**Exercise**
Below is some material; set it all down exactly, apart from the pictures.

**Given material**

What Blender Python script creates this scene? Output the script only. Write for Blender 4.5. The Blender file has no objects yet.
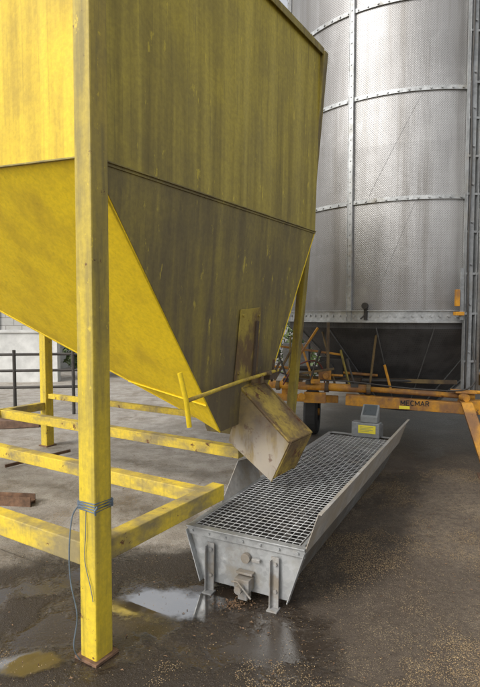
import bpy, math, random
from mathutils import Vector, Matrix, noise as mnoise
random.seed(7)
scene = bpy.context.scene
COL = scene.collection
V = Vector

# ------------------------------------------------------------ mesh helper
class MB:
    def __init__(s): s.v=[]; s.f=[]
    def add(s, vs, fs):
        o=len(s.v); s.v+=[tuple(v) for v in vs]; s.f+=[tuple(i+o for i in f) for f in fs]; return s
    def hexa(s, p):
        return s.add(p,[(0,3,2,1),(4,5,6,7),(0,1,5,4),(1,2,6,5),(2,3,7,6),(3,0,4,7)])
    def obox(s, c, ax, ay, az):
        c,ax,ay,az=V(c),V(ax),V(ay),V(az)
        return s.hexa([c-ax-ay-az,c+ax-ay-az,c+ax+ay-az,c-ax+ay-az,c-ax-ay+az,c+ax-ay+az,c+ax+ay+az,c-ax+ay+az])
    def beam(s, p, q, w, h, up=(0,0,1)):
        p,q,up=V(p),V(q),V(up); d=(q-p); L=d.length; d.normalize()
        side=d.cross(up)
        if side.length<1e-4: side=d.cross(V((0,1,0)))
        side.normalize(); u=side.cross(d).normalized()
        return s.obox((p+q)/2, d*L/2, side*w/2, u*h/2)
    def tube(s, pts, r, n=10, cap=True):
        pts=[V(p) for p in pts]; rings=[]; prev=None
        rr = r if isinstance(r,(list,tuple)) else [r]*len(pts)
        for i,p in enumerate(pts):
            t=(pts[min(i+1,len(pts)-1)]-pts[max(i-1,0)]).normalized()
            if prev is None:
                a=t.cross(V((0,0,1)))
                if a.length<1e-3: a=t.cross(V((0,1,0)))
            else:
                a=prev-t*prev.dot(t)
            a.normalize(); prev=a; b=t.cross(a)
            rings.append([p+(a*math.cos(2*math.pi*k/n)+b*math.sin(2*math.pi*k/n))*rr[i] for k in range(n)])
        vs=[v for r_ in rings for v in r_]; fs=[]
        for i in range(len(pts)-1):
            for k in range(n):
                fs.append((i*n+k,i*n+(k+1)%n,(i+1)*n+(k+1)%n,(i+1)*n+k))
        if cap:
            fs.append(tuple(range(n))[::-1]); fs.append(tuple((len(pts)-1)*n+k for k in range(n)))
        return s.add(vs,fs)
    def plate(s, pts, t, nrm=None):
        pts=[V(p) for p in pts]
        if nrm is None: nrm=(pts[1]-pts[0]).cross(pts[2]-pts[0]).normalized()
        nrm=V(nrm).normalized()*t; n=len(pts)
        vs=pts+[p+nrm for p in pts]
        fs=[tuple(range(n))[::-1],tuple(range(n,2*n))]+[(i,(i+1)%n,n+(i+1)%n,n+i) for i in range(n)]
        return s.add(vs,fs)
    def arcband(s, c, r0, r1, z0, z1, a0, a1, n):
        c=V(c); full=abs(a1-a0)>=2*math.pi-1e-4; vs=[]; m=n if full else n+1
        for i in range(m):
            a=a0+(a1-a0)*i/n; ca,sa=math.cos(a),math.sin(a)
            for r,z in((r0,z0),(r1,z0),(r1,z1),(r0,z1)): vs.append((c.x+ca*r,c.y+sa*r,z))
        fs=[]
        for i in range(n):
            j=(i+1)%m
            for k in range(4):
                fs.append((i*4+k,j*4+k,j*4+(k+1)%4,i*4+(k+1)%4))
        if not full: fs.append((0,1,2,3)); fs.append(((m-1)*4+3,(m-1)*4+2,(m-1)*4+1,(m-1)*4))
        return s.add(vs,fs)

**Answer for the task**
What Blender Python script creates this scene? Output the script only. Write for Blender 4.5. The Blender file has no objects yet.
import bpy, math, random
from mathutils import Vector, Matrix, noise as mnoise
random.seed(7)
scene = bpy.context.scene
COL = scene.collection
V = Vector

# ------------------------------------------------------------ mesh helper
class MB:
    def __init__(s): s.v=[]; s.f=[]
    def add(s, vs, fs):
        o=len(s.v); s.v+=[tuple(v) for v in vs]; s.f+=[tuple(i+o for i in f) for f in fs]; return s
    def hexa(s, p):
        return s.add(p,[(0,3,2,1),(4,5,6,7),(0,1,5,4),(1,2,6,5),(2,3,7,6),(3,0,4,7)])
    def obox(s, c, ax, ay, az):
        c,ax,ay,az=V(c),V(ax),V(ay),V(az)
        return s.hexa([c-ax-ay-az,c+ax-ay-az,c+ax+ay-az,c-ax+ay-az,c-ax-ay+az,c+ax-ay+az,c+ax+ay+az,c-ax+ay+az])
    def beam(s, p, q, w, h, up=(0,0,1)):
        p,q,up=V(p),V(q),V(up); d=(q-p); L=d.length; d.normalize()
        side=d.cross(up)
        if side.length<1e-4: side=d.cross(V((0,1,0)))
        side.normalize(); u=side.cross(d).normalized()
        return s.obox((p+q)/2, d*L/2, side*w/2, u*h/2)
    def tube(s, pts, r, n=10, cap=True):
        pts=[V(p) for p in pts]; rings=[]; prev=None
        rr = r if isinstance(r,(list,tuple)) else [r]*len(pts)
        for i,p in enumerate(pts):
            t=(pts[min(i+1,len(pts)-1)]-pts[max(i-1,0)]).normalized()
            if prev is None:
                a=t.cross(V((0,0,1)))
                if a.length<1e-3: a=t.cross(V((0,1,0)))
            else:
                a=prev-t*prev.dot(t)
            a.normalize(); prev=a; b=t.cross(a)
            rings.append([p+(a*math.cos(2*math.pi*k/n)+b*math.sin(2*math.pi*k/n))*rr[i] for k in range(n)])
        vs=[v for r_ in rings for v in r_]; fs=[]
        for i in range(len(pts)-1):
            for k in range(n):
                fs.append((i*n+k,i*n+(k+1)%n,(i+1)*n+(k+1)%n,(i+1)*n+k))
        if cap:
            fs.append(tuple(range(n))[::-1]); fs.append(tuple((len(pts)-1)*n+k for k in range(n)))
        return s.add(vs,fs)
    def plate(s, pts, t, nrm=None):
        pts=[V(p) for p in pts]
        if nrm is None: nrm=(pts[1]-pts[0]).cross(pts[2]-pts[0]).normalized()
        nrm=V(nrm).normalized()*t; n=len(pts)
        vs=pts+[p+nrm for p in pts]
        fs=[tuple(range(n))[::-1],tuple(range(n,2*n))]+[(i,(i+1)%n,n+(i+1)%n,n+i) for i in range(n)]
        return s.add(vs,fs)
    def arcband(s, c, r0, r1, z0, z1, a0, a1, n):
        c=V(c); full=abs(a1-a0)>=2*math.pi-1e-4; vs=[]; m=n if full else n+1
        for i in range(m):
            a=a0+(a1-a0)*i/n; ca,sa=math.cos(a),math.sin(a)
            for r,z in((r0,z0),(r1,z0),(r1,z1),(r0,z1)): vs.append((c.x+ca*r,c.y+sa*r,z))
        fs=[]
        for i in range(n):
            j=(i+1)%m
            for k in range(4):
                fs.append((i*4+k,j*4+k,j*4+(k+1)%4,i*4+(k+1)%4))
        if not full: fs.append((0,1,2,3)); fs.append(((m-1)*4+3,(m-1)*4+2,(m-1)*4+1,(m-1)*4))
        return s.add(vs,fs)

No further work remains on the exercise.